Commencé en mars 2021, ce mouvement mené par trois syndicats minoritaires sur le site d’Argenteuil s’est accentué il y a près de dix semaines, en réaction à des revalorisations salariales jugées insuffisantes par ces derniers.

Le bras de fer entre les salariés et la direction de l’usine Dassault aviation d’Argenteuil, spécialisée dans l’assemblage des fuselages, n’est pas prêt de s’achever. Déjà en grève depuis près d’un an, les syndicats FO, CGT et CFDT, minoritaires dans l’entreprise, ont décidé de durcir leur mouvement en décembre dernier. S’ils pratiquaient la politique de « l’usine vide » tous les vendredis après-midi, près de 80 % des employés en production débrayent désormais aussi deux fois dix minutes par jour. « Nous optons pour cette stratégie pour faire des économies et durer dans le temps. On est déterminés à rester jusqu’à ce qu’on obtienne ce qu’on veut », soutient Anthony de Castro, délégué cégétiste.
 
Les revalorisations salariales décidées le 17 décembre dans le cadre des négociations annuelles obligatoires de l’entreprise (NAO) n’ont pas suffi à endiguer le mouvement, bien au contraire. Suivant un mouvement de mobilisation qui touche les huit sites de l’entreprise, les grévistes demandent une augmentation de 200 € net par mois pour les cadres et non-cadres. Or, les NAO prévoyaient seulement une hausse du revenu mensuel de 3,75 % pour les cadres et 3,5% pour les autres. Cela revient à 32 € brut par mois en plus pour tous les non cadres (hors prime), auquel s’ajoute une augmentation individuelle qui varie selon les performances du salarié. Une proposition acceptée et signée par les syndicats majoritaires, l’UNSA et la CGC.
 

« 200 balles ou pas de Rafales ! »

« Il y a plusieurs primes et une indemnité sur l’inflation mise en place par le gouvernement », se défend le groupe. Les employés bénéficient aussi d’une prime sur le bénéfice de l’entreprise qui « représente une moyenne de trois mois de salaires en plus pour les salariés chez Dassault, sur les cinq dernières années », ajoute ce dernier.
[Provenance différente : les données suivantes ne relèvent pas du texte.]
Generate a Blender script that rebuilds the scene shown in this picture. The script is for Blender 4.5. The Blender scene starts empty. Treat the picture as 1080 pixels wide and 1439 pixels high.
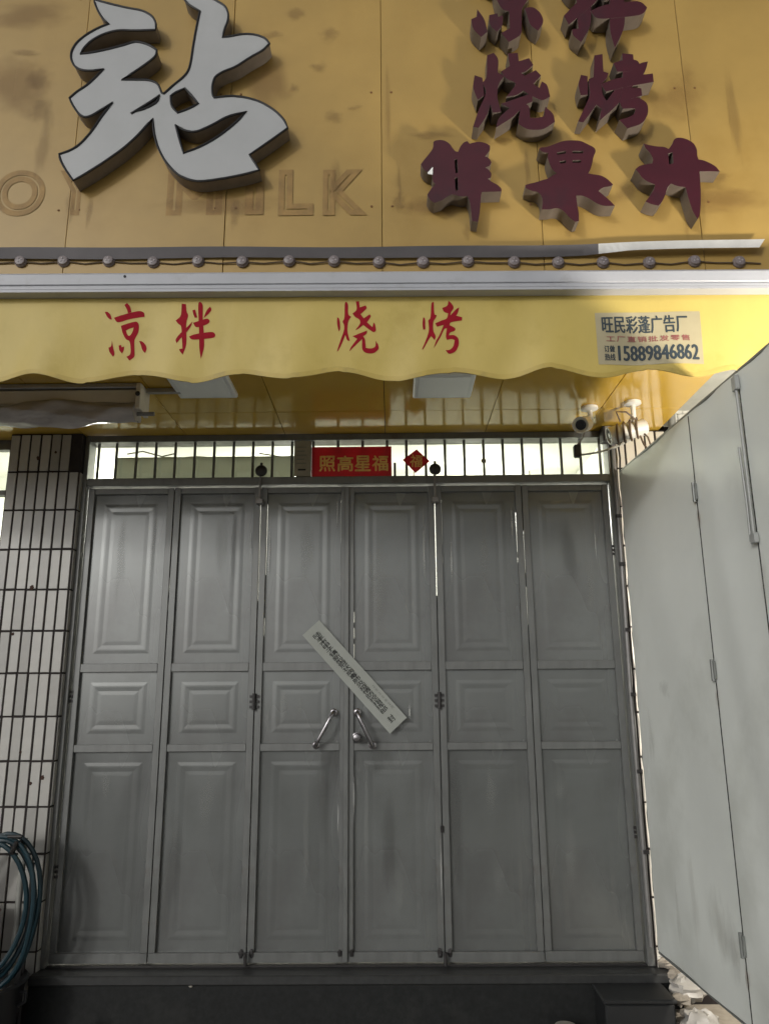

Même s’il reconnaît que les syndicats agissent dans leur bon droit, le fleuron de l’aviation française souligne que les salaires des employés du groupe sont en moyenne plus élevés que ceux accordés habituellement dans la branche aéronautique.
 
Le dialogue reste pour autant ouvert, la direction et les grévistes s’étant rencontrés à « quatre ou cinq reprises », depuis le mois de janvier. La dernière proposition en date a revu les chiffres à la hausse et a offert une augmentation de 100 € brut. Ce n’est pas suffisant aux yeux des partenaires sociaux. « 200 balles ou pas de Rafales ! », aime à répéter la CGT qui rappelle que cette année « le carnet de commandes a atteint un record historique ». D’après le syndicat, près de 219 Rafales (avion de combat) sont actuellement à fabriquer, dont 80 commandés cet hiver par les Émirats arabes unis pour un montant record de 14 Mds€.
 
« Ce sont les salariés qui créent la richesse donc il faut que le bénéfice profite à tout le monde », insiste le délégué Anthony de Castro. Surtout avec ce dernier contrat signé qui devrait accroître les « cadences de production ». Les grévistes ne comptent donc pas abandonner leur mobilisation de sitôt, eux qui se considèrent aujourd’hui « en position de force ». « L’usine est au ralenti. D’habitude on est à deux avions par mois et là on a fait seulement un seul avion depuis le mois décembre », se félicite l’élu syndiqué. C’est la grève la plus importante qu’ait connue le groupe Dassault depuis plus de vingt ans, en termes « d’intensité et de durée », rappelle la direction. « Il y a incontestablement un retard sur la production mais, pour l’instant, il peut être rattrapable », tente-t-elle de se rassurer.